Plaque dedicated in memory of Captain Oates in St. Macartin's Cathedral


At the Act of Dedication of the plaque in memory of Captain L.E.G. Oates.

A plaque has been dedicated in St Macartin’s Cathedral, Enniskillen in memory of Captain Laurence Edward Grace Oates, of The 6th Royal Inniskilling Dragoon Guards and a member of Captain Scott’s expedition to the South Pole.

The plaque was dedicated at morning service on Sunday, 29th October attended by Viscount Brookeborough, Representative of Her Majesty the Queen for Fermanagh as well as Officers of the Inniskilling Dragoon Guards and their wives.

The service was conducted by the Dean of Clogher, the Very Revd Kenneth Hall and the sermon was preached by the Revd. Fr. A.E. Strachan CF(RC), Chaplain to The Royal Dragoon Guards.

The hymns were; “Praise, my soul, the King of Heaven;” “O Valiant Hearts,” “I Vow to Thee, My Country, “Be Thou my Vision,” “Thine be the glory, risen, Conquering Son,” and “Nearer my God to Thee.” The organist was Mr. Glenn Moore.

Prayers were led by the Curate, Revd Chris McBruithin.

The plaque in St. Macartin's Cathedral Enniskillen dedicated in memory of Captain L.E.G.Oates.

During the act of dedication, The Colonel of the Regiment, Colonel N.C.T.Millen OBE, LM said: “This Cathedral Church is home of our historic regiment, and from this place men of many generations have gone forth to do their duty and serve their country. It is our desire that this Memorial Plaque in memory of Captain Laurence Edward Grace Oates, is relocated to this Regimental Chapel.”

The Dean, dedicating the plaque stated: “I receive this Plaque for safe keeping within this Cathedral Church. May all who look upon it be reminded of his duty to God, his Sovereign and his country, in the name of Jesus Christ our Lord. Amen.”

Captain Oates was born on St. Patrick’s Day, 17th March 1880 and died on St Patrick’s Day, 17th March 1912.

As part of the Antarctic Expedition led by Captain Scott, Captain Oates became part of history and an inspiration to all when he died in the Antarctic blizzard on 17th March 1912. Knowing he was about to walk to his death his reported last words were: “I am just going outside and I may be some time.”

He had been a soldier since leaving Eton, seeing active service in the South African War.

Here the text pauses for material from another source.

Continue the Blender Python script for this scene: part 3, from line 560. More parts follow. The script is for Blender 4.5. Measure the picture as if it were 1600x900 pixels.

However it is for his role in the Antarctic Expedition that he was to become best known. Although Captain Scott’s party reached the South Pole on 18th January 1912, it was 34 days after Roald Amundsen from Norway. It was on the return journey that Captain Oates realised he could go no further and walked into a blizzard to his death. His body was never recovered.